E’ a volte sovrapposte, e di queste volte ve ne erano in origine almeno tre, poiché della terza in alto esistono ancora i peducci e i raccordi. La zona del campanile, che corrisponde all’antica cella campanaria, raccoglie i suoi elementi esterni decorativi da edifici di Roma, di Gaeta, della campagna laziale, delle città dell’Italia marittima meridionale. E’ sopra e sotto limitata da cornicioni romani a modiglioni marmorei, stretti tra le solite riseghe di dentelli destrorsi e sinistrorsi e filari di mattoni formanti listello; in inferiormente alle cornici una o due serie di mattonelle disposte a losanga e di piatti in majolica risaltano coi loro colori vivaci; il paramento murario intermedio a corsi di pietra da taglio intercalati a filari di laterizio, dà un effetto bicromico di bianco e rosso. La bicromìa continua anzi anche nelle finestre. Esse sono di modulo grazioso a bifore di arco acuto con colonnina tortile mediana, e sono inscritte emtro un’altra puiù grande bifora, apparente solo all’esterno, disegnata con muratura di mattone incorniciata di peperino.
E’ una tecnica che non ci è ignota; e che trionfa a mezzogiorno del Lazio nel campanile di San Pantaleo di Ravello, il quale nel secolo XIII riunisce pittorescamente parecchi degli elementi dec9orativi della torre campanaria di Sant’Erasmo di Gaeta, ed altri di origine araba,sicula, normanna. Come è noto Ravello fu campo di esercitazione alla maestranze romano-campane.” Le finestre con gli archi incrociati e sopralzati, ricchi di piatti smaltati, a colori vivi, hanno un aspetto quasi veneziano, di origine bizantina. Il lavoro, bellissimo, di restauro, che torna ad onore non solo del suo esecutore, arch. Francesco Sanguinetti, ma di tutta la Sorintendenza, merita di essere ricordato con gratitudine, per l’impagabile opera prestata in favore del nostro patrimonio monumentale. Della pregevole opera di restauro, scrisse Giorgio Lilli Latino: “Il campanile era stato duramente toccato dalle bombe; tanto duramente, che quasi non si riconosceva. Demolirlo sarebbe stato affare di un minuto; restaurarlo fu invece complicatissimo, ma il lavoro fu compiuto così bene e con tanta scrupolosa fedeltà, che nessuno oggi potrebbe dire che il campanile di Itri sia mai stato graffiato dalla guerra.

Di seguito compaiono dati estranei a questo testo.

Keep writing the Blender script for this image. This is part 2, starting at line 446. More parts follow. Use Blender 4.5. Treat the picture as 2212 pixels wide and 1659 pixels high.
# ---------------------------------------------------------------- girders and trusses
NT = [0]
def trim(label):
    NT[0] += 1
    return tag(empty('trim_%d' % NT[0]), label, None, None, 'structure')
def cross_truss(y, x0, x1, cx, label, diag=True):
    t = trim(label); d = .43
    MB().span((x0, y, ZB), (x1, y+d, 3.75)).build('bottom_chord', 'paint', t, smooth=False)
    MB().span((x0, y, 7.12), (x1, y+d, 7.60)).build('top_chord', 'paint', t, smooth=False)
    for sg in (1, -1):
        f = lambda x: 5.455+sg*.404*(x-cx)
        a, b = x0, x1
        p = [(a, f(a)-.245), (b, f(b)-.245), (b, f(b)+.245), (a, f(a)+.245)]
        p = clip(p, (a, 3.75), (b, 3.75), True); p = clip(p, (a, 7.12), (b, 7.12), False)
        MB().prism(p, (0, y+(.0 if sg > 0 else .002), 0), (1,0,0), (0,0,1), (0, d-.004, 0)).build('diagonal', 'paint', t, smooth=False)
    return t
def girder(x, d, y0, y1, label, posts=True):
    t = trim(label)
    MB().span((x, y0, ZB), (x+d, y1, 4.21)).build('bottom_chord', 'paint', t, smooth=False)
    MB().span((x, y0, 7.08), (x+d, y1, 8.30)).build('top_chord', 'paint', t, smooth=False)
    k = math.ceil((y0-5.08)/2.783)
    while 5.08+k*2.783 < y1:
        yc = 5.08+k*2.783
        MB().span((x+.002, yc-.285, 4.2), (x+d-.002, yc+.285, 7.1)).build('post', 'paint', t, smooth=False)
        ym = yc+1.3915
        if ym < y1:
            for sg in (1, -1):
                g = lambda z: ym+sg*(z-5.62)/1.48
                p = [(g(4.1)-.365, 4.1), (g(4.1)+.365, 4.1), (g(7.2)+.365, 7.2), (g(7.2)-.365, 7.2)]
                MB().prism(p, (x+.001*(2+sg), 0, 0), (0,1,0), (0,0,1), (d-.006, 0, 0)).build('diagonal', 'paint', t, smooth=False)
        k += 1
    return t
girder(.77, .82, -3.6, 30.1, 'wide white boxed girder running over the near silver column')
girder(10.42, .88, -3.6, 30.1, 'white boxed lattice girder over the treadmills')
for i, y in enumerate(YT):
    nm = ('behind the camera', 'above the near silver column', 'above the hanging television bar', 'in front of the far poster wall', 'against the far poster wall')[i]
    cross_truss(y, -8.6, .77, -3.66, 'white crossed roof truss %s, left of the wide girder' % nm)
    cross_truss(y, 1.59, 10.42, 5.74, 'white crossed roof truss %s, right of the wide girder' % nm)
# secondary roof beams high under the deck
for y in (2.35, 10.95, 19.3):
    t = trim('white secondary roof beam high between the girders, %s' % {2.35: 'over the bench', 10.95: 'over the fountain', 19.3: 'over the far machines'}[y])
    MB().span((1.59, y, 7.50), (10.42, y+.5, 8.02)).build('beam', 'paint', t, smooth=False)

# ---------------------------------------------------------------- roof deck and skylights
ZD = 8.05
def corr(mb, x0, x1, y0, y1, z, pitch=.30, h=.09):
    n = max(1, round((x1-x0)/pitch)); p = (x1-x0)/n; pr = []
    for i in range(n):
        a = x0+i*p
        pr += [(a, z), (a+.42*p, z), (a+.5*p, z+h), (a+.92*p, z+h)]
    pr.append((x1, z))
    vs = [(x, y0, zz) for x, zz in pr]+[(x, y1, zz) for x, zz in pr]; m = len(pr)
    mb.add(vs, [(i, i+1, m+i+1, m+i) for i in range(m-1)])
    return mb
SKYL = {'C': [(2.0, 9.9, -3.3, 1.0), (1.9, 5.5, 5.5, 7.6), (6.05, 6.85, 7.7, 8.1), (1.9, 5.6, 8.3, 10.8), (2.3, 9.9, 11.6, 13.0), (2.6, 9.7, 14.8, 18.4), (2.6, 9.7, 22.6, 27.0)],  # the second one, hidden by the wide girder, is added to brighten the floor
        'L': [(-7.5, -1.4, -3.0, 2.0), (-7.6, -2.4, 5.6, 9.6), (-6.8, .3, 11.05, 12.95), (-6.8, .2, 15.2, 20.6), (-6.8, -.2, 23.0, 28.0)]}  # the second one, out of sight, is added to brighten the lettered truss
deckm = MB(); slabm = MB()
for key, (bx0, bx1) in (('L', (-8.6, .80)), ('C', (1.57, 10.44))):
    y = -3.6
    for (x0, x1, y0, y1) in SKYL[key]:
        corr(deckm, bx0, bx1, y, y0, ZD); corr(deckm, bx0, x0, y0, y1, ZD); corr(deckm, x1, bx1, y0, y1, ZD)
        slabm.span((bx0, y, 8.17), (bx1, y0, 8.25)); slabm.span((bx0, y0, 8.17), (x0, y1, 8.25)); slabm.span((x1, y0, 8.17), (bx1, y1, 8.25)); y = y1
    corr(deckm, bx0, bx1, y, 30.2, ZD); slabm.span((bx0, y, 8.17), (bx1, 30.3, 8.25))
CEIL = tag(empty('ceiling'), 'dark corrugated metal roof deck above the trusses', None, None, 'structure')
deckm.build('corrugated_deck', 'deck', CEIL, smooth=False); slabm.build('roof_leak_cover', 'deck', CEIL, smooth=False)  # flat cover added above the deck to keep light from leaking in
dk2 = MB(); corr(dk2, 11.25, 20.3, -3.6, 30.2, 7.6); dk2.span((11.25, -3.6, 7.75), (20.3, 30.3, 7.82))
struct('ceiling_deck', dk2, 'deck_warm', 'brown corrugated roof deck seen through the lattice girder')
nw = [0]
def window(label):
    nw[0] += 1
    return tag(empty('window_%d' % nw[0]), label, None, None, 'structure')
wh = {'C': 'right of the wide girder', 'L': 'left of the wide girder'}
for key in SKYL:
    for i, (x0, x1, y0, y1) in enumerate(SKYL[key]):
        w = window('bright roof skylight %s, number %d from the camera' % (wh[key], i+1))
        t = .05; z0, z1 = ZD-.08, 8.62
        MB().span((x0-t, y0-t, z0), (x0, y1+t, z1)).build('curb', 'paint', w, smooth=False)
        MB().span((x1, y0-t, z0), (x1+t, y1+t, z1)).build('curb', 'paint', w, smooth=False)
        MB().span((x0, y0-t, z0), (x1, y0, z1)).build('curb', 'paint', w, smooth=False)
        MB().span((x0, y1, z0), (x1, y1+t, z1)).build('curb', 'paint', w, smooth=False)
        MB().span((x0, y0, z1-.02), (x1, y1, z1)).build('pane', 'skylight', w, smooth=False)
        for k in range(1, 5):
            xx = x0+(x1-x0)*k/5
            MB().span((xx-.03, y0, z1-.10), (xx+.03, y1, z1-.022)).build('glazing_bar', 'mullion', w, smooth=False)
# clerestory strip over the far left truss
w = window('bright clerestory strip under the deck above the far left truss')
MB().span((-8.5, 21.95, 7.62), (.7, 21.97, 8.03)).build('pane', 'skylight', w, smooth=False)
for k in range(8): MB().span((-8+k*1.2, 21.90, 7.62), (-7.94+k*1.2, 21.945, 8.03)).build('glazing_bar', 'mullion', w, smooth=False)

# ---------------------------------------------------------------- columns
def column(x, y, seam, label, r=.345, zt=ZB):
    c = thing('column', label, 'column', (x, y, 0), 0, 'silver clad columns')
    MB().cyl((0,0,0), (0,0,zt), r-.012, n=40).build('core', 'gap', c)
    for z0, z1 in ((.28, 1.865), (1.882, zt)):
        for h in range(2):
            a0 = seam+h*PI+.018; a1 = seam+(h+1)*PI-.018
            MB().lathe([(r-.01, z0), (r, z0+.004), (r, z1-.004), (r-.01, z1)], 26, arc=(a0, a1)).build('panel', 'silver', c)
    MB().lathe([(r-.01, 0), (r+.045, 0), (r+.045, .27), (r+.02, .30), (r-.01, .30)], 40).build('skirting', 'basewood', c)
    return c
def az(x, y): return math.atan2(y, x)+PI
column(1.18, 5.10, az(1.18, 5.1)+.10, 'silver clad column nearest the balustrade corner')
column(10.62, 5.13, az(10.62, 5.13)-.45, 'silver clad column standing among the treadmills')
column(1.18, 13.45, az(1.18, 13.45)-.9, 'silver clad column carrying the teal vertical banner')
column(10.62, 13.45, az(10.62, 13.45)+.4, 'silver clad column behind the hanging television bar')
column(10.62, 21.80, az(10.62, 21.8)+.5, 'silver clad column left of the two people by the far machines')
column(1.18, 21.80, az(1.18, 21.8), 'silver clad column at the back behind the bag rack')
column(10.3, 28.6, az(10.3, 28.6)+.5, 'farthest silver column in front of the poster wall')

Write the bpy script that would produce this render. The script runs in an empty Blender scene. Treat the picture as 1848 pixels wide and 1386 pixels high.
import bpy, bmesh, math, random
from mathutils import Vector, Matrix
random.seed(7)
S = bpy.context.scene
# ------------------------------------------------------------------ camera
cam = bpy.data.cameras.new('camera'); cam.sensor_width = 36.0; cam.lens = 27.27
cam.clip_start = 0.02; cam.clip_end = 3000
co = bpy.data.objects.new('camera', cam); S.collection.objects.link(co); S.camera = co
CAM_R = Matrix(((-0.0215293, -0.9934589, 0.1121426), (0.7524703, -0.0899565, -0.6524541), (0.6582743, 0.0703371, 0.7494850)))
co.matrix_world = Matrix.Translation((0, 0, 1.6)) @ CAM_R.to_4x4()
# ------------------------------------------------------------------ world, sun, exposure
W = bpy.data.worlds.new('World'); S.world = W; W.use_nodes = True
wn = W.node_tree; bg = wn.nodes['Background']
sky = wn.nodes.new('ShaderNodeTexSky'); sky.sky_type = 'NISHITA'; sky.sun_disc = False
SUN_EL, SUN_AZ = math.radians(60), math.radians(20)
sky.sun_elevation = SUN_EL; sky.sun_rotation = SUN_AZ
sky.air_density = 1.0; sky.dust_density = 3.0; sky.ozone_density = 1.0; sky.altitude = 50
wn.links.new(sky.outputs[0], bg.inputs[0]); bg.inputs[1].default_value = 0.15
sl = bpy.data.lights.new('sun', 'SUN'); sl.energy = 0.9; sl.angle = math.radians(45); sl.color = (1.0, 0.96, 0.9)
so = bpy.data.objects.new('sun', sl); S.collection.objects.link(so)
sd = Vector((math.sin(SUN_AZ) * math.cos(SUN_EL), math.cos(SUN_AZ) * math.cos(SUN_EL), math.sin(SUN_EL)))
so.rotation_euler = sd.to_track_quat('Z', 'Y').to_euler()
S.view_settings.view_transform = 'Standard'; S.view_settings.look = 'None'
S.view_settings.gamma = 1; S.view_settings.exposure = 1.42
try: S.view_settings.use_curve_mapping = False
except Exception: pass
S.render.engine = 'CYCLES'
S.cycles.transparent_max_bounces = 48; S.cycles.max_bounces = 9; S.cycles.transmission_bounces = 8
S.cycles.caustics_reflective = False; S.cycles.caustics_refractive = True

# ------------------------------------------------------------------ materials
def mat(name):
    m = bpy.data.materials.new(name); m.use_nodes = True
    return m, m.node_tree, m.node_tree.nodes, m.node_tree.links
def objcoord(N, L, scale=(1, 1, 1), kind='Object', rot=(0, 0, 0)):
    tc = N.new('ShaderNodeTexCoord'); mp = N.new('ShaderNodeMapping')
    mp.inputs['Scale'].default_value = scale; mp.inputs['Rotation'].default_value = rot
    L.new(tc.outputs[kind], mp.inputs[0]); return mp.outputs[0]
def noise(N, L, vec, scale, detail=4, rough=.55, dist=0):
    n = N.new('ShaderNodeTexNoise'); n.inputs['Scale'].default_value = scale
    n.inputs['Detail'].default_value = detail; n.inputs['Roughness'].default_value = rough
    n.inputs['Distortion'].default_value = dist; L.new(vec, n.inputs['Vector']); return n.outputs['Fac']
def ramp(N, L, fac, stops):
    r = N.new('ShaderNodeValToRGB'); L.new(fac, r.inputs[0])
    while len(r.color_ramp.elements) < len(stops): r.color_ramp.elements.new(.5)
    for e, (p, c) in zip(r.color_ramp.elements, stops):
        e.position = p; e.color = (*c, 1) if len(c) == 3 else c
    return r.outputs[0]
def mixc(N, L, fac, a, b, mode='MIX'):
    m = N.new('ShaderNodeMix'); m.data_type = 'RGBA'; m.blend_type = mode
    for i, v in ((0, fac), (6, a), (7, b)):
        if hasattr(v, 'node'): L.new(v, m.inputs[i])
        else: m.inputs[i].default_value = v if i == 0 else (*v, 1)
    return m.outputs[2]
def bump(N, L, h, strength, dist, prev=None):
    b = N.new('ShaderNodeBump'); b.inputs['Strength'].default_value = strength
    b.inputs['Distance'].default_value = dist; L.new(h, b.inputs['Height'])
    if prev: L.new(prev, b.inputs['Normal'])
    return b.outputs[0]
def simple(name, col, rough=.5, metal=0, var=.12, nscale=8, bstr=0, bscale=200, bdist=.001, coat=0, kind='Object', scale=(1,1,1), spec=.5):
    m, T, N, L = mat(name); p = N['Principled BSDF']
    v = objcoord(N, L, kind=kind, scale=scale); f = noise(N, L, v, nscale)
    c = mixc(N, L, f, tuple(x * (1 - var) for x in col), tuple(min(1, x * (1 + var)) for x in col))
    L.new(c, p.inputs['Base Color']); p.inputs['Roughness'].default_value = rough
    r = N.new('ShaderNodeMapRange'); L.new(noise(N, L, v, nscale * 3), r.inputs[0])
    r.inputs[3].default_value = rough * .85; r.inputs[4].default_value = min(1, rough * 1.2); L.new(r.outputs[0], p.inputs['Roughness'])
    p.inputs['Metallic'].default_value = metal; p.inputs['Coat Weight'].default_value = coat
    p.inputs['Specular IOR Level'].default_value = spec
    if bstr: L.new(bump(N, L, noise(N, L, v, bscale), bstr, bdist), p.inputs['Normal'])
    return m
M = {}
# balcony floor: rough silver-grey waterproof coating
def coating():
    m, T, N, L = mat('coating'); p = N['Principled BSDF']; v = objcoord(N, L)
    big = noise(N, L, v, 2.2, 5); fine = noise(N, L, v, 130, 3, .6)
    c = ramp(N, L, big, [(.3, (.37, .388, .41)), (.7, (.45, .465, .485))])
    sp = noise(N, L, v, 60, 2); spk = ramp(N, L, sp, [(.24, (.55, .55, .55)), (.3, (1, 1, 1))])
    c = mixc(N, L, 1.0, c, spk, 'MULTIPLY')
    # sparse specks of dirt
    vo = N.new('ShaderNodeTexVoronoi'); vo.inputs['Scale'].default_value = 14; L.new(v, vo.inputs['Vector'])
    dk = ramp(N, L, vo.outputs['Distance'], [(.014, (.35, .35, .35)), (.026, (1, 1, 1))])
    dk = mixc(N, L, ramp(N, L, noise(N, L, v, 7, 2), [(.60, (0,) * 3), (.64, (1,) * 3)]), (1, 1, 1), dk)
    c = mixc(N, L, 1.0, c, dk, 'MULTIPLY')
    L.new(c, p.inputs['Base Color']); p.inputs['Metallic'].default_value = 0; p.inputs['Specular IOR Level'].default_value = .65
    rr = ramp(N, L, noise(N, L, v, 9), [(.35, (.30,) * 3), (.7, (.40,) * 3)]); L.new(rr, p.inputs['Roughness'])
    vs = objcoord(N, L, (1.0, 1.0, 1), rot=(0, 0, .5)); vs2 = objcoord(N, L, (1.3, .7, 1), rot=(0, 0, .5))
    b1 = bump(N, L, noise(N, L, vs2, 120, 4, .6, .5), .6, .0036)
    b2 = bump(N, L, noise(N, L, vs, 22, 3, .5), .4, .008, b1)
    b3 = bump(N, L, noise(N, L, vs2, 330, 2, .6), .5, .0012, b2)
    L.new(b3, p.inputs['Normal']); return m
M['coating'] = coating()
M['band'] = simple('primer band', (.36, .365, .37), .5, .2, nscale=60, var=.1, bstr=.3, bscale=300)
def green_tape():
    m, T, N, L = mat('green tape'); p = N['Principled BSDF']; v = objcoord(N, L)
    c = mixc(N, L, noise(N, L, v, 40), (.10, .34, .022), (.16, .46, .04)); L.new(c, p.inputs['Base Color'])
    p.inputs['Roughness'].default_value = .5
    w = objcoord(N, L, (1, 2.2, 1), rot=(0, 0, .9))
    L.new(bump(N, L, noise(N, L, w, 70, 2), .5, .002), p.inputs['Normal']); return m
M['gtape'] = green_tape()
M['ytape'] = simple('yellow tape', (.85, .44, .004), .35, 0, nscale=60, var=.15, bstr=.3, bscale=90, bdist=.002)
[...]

Dal Fosso Pontone il materiale fu portato sul monte a dorso di mulo, mattonella per mattonella, pietra per pietra, e dove i muli non potevano passare, si si aprirono varchi a colpi di piccone. Un lavoro duro e magnifico, uno dei migliori compiuti dalla Soprintendenza ai Monumenti del Lazio in questo dopoguerra. L’arch. Sanguinetti, cui fu affidato il restauro e che aveva già una vasta esperienza di antich campanili riportati allo stato originario, si trovò a dover risolvere numerosi problemi di trasporto, di sgombero, di collegamento, prima di poter procedere alla parte tecnica del lavoro; e non aveva mai operato tra macerie lungo una scoscesa parete di monte.” Adesso questo magnifico pezzo d’arte medioevale, questo esemplare di architettura assolutamente marinara, costruito fra le montagne, è meta di numerosi visitatori, che ammirano la cupola e l’ardita architettura duecentesca. L’opera, notevole per l’equilibrio ed il valore della sua armoniosa decorazione, attende però un completamento nel restauro delle due chiese, soprattutto quella di S. Maria Maggiore, a croce greca, leggermente irregolare, dato l’addossamento delle case vicine. Essa è ritenuta la chiesa più ben disposta della Diocesi di Gaeta. Infatti il suo terrazzo era chiamato “la loggia della salute”.